> WHAT TO WORK ON
Each entry below must be repeated word for word.

> DATASET
──────────
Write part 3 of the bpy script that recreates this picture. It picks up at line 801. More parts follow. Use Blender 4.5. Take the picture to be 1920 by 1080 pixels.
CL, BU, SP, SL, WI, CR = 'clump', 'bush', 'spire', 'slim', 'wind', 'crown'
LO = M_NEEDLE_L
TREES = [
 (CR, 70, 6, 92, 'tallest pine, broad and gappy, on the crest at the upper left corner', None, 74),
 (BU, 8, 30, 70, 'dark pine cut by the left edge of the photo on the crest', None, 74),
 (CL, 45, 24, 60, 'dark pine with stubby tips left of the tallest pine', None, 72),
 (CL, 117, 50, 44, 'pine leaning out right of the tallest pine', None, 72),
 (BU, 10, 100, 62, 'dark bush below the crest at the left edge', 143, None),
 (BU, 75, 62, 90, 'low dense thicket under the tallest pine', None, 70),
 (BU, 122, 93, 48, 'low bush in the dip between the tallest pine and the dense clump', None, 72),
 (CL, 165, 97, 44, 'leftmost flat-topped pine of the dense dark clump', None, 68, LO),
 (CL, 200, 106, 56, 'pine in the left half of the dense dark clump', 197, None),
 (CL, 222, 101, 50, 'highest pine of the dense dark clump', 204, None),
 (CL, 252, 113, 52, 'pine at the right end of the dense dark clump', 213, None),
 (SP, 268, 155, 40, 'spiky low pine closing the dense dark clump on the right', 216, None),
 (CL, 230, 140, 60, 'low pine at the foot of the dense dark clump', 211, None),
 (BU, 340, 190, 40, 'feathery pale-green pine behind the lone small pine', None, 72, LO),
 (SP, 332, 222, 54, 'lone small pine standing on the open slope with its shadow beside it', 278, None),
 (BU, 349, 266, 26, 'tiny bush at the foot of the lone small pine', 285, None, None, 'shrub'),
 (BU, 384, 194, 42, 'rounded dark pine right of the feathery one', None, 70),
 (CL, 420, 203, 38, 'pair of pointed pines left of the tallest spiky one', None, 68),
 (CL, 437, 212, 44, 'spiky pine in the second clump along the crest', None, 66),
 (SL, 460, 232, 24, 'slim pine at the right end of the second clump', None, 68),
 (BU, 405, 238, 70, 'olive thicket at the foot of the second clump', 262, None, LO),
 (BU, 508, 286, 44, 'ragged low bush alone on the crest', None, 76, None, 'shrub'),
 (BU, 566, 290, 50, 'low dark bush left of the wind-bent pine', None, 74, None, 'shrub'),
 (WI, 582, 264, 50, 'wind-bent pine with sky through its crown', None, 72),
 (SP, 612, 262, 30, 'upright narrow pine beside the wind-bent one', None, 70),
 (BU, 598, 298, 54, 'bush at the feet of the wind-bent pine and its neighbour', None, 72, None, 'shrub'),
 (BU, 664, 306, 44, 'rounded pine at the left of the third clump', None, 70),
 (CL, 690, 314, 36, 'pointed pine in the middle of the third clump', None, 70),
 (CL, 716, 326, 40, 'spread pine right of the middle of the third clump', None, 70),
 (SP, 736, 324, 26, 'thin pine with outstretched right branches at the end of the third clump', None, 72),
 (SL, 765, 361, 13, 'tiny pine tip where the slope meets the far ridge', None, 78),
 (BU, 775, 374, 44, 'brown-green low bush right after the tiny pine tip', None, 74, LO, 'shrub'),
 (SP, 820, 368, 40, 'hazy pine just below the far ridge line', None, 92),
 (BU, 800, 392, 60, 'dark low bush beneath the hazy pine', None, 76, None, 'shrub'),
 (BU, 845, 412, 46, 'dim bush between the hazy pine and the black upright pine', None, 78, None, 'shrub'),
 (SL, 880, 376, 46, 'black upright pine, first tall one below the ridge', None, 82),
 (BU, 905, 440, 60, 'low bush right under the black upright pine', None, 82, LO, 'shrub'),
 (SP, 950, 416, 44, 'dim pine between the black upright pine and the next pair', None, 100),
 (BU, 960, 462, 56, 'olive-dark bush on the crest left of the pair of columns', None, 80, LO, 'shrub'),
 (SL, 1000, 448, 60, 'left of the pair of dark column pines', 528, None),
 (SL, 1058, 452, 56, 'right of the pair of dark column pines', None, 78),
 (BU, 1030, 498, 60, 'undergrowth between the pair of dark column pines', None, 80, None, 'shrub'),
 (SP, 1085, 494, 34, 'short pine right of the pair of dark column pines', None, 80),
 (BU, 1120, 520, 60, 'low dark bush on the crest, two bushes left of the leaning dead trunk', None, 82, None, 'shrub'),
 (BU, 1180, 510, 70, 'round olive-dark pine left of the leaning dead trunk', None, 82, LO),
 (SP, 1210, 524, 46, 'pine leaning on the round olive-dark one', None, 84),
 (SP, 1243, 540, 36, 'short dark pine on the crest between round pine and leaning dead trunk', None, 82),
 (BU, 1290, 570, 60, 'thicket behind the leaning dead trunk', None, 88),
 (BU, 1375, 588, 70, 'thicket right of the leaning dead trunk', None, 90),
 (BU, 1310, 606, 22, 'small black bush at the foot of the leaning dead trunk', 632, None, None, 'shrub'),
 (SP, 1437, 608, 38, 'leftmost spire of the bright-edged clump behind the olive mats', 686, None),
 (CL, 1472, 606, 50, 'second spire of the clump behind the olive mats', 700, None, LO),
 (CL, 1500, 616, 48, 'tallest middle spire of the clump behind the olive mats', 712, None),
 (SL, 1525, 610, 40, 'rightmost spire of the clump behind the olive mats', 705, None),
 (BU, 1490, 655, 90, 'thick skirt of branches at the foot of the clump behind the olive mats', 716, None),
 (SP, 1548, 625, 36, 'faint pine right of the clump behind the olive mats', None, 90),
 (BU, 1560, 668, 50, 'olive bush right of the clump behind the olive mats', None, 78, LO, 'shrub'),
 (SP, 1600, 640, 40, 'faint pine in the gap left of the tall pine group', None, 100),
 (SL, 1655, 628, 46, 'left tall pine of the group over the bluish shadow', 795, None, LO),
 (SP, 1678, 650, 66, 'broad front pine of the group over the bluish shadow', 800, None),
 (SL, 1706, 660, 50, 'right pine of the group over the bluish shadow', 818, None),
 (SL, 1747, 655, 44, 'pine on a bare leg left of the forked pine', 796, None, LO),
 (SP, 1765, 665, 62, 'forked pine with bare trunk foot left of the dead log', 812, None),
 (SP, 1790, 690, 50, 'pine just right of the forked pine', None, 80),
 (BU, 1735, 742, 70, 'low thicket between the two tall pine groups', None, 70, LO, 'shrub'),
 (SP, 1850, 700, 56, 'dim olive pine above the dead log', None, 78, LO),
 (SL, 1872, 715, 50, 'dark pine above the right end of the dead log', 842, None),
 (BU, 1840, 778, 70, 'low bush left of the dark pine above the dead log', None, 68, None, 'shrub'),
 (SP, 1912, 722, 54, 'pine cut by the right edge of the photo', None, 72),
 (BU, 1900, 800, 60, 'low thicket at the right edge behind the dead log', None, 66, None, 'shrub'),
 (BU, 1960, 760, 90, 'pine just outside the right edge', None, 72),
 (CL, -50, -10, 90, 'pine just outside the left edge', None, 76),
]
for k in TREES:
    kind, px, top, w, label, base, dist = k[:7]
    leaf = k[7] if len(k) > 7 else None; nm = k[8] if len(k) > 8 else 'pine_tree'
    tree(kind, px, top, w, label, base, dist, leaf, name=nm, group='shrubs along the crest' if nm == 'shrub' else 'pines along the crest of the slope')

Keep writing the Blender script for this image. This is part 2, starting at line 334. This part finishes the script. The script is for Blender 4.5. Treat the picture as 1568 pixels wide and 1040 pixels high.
──────────
> FINAL RESULT
Write part 3 of the bpy script that recreates this picture. It picks up at line 801. More parts follow. Use Blender 4.5. Take the picture to be 1920 by 1080 pixels.
CL, BU, SP, SL, WI, CR = 'clump', 'bush', 'spire', 'slim', 'wind', 'crown'
LO = M_NEEDLE_L
TREES = [
 (CR, 70, 6, 92, 'tallest pine, broad and gappy, on the crest at the upper left corner', None, 74),
 (BU, 8, 30, 70, 'dark pine cut by the left edge of the photo on the crest', None, 74),
 (CL, 45, 24, 60, 'dark pine with stubby tips left of the tallest pine', None, 72),
 (CL, 117, 50, 44, 'pine leaning out right of the tallest pine', None, 72),
 (BU, 10, 100, 62, 'dark bush below the crest at the left edge', 143, None),
 (BU, 75, 62, 90, 'low dense thicket under the tallest pine', None, 70),
 (BU, 122, 93, 48, 'low bush in the dip between the tallest pine and the dense clump', None, 72),
 (CL, 165, 97, 44, 'leftmost flat-topped pine of the dense dark clump', None, 68, LO),
 (CL, 200, 106, 56, 'pine in the left half of the dense dark clump', 197, None),
 (CL, 222, 101, 50, 'highest pine of the dense dark clump', 204, None),
 (CL, 252, 113, 52, 'pine at the right end of the dense dark clump', 213, None),
 (SP, 268, 155, 40, 'spiky low pine closing the dense dark clump on the right', 216, None),
 (CL, 230, 140, 60, 'low pine at the foot of the dense dark clump', 211, None),
 (BU, 340, 190, 40, 'feathery pale-green pine behind the lone small pine', None, 72, LO),
 (SP, 332, 222, 54, 'lone small pine standing on the open slope with its shadow beside it', 278, None),
 (BU, 349, 266, 26, 'tiny bush at the foot of the lone small pine', 285, None, None, 'shrub'),
 (BU, 384, 194, 42, 'rounded dark pine right of the feathery one', None, 70),
 (CL, 420, 203, 38, 'pair of pointed pines left of the tallest spiky one', None, 68),
 (CL, 437, 212, 44, 'spiky pine in the second clump along the crest', None, 66),
 (SL, 460, 232, 24, 'slim pine at the right end of the second clump', None, 68),
 (BU, 405, 238, 70, 'olive thicket at the foot of the second clump', 262, None, LO),
 (BU, 508, 286, 44, 'ragged low bush alone on the crest', None, 76, None, 'shrub'),
 (BU, 566, 290, 50, 'low dark bush left of the wind-bent pine', None, 74, None, 'shrub'),
 (WI, 582, 264, 50, 'wind-bent pine with sky through its crown', None, 72),
 (SP, 612, 262, 30, 'upright narrow pine beside the wind-bent one', None, 70),
 (BU, 598, 298, 54, 'bush at the feet of the wind-bent pine and its neighbour', None, 72, None, 'shrub'),
 (BU, 664, 306, 44, 'rounded pine at the left of the third clump', None, 70),
 (CL, 690, 314, 36, 'pointed pine in the middle of the third clump', None, 70),
 (CL, 716, 326, 40, 'spread pine right of the middle of the third clump', None, 70),
 (SP, 736, 324, 26, 'thin pine with outstretched right branches at the end of the third clump', None, 72),
 (SL, 765, 361, 13, 'tiny pine tip where the slope meets the far ridge', None, 78),
 (BU, 775, 374, 44, 'brown-green low bush right after the tiny pine tip', None, 74, LO, 'shrub'),
 (SP, 820, 368, 40, 'hazy pine just below the far ridge line', None, 92),
 (BU, 800, 392, 60, 'dark low bush beneath the hazy pine', None, 76, None, 'shrub'),
 (BU, 845, 412, 46, 'dim bush between the hazy pine and the black upright pine', None, 78, None, 'shrub'),
 (SL, 880, 376, 46, 'black upright pine, first tall one below the ridge', None, 82),
 (BU, 905, 440, 60, 'low bush right under the black upright pine', None, 82, LO, 'shrub'),
 (SP, 950, 416, 44, 'dim pine between the black upright pine and the next pair', None, 100),
 (BU, 960, 462, 56, 'olive-dark bush on the crest left of the pair of columns', None, 80, LO, 'shrub'),
 (SL, 1000, 448, 60, 'left of the pair of dark column pines', 528, None),
 (SL, 1058, 452, 56, 'right of the pair of dark column pines', None, 78),
 (BU, 1030, 498, 60, 'undergrowth between the pair of dark column pines', None, 80, None, 'shrub'),
 (SP, 1085, 494, 34, 'short pine right of the pair of dark column pines', None, 80),
 (BU, 1120, 520, 60, 'low dark bush on the crest, two bushes left of the leaning dead trunk', None, 82, None, 'shrub'),
 (BU, 1180, 510, 70, 'round olive-dark pine left of the leaning dead trunk', None, 82, LO),
 (SP, 1210, 524, 46, 'pine leaning on the round olive-dark one', None, 84),
 (SP, 1243, 540, 36, 'short dark pine on the crest between round pine and leaning dead trunk', None, 82),
 (BU, 1290, 570, 60, 'thicket behind the leaning dead trunk', None, 88),
 (BU, 1375, 588, 70, 'thicket right of the leaning dead trunk', None, 90),
 (BU, 1310, 606, 22, 'small black bush at the foot of the leaning dead trunk', 632, None, None, 'shrub'),
 (SP, 1437, 608, 38, 'leftmost spire of the bright-edged clump behind the olive mats', 686, None),
 (CL, 1472, 606, 50, 'second spire of the clump behind the olive mats', 700, None, LO),
 (CL, 1500, 616, 48, 'tallest middle spire of the clump behind the olive mats', 712, None),
 (SL, 1525, 610, 40, 'rightmost spire of the clump behind the olive mats', 705, None),
 (BU, 1490, 655, 90, 'thick skirt of branches at the foot of the clump behind the olive mats', 716, None),
 (SP, 1548, 625, 36, 'faint pine right of the clump behind the olive mats', None, 90),
 (BU, 1560, 668, 50, 'olive bush right of the clump behind the olive mats', None, 78, LO, 'shrub'),
 (SP, 1600, 640, 40, 'faint pine in the gap left of the tall pine group', None, 100),
 (SL, 1655, 628, 46, 'left tall pine of the group over the bluish shadow', 795, None, LO),
 (SP, 1678, 650, 66, 'broad front pine of the group over the bluish shadow', 800, None),
 (SL, 1706, 660, 50, 'right pine of the group over the bluish shadow', 818, None),
 (SL, 1747, 655, 44, 'pine on a bare leg left of the forked pine', 796, None, LO),
 (SP, 1765, 665, 62, 'forked pine with bare trunk foot left of the dead log', 812, None),
 (SP, 1790, 690, 50, 'pine just right of the forked pine', None, 80),
 (BU, 1735, 742, 70, 'low thicket between the two tall pine groups', None, 70, LO, 'shrub'),
 (SP, 1850, 700, 56, 'dim olive pine above the dead log', None, 78, LO),
 (SL, 1872, 715, 50, 'dark pine above the right end of the dead log', 842, None),
 (BU, 1840, 778, 70, 'low bush left of the dark pine above the dead log', None, 68, None, 'shrub'),
 (SP, 1912, 722, 54, 'pine cut by the right edge of the photo', None, 72),
 (BU, 1900, 800, 60, 'low thicket at the right edge behind the dead log', None, 66, None, 'shrub'),
 (BU, 1960, 760, 90, 'pine just outside the right edge', None, 72),
 (CL, -50, -10, 90, 'pine just outside the left edge', None, 76),
]
for k in TREES:
    kind, px, top, w, label, base, dist = k[:7]
    leaf = k[7] if len(k) > 7 else None; nm = k[8] if len(k) > 8 else 'pine_tree'
    tree(kind, px, top, w, label, base, dist, leaf, name=nm, group='shrubs along the crest' if nm == 'shrub' else 'pines along the crest of the slope')

Keep writing the Blender script for this image. This is part 2, starting at line 334. This part finishes the script. The script is for Blender 4.5. Treat the picture as 1568 pixels wide and 1040 pixels high.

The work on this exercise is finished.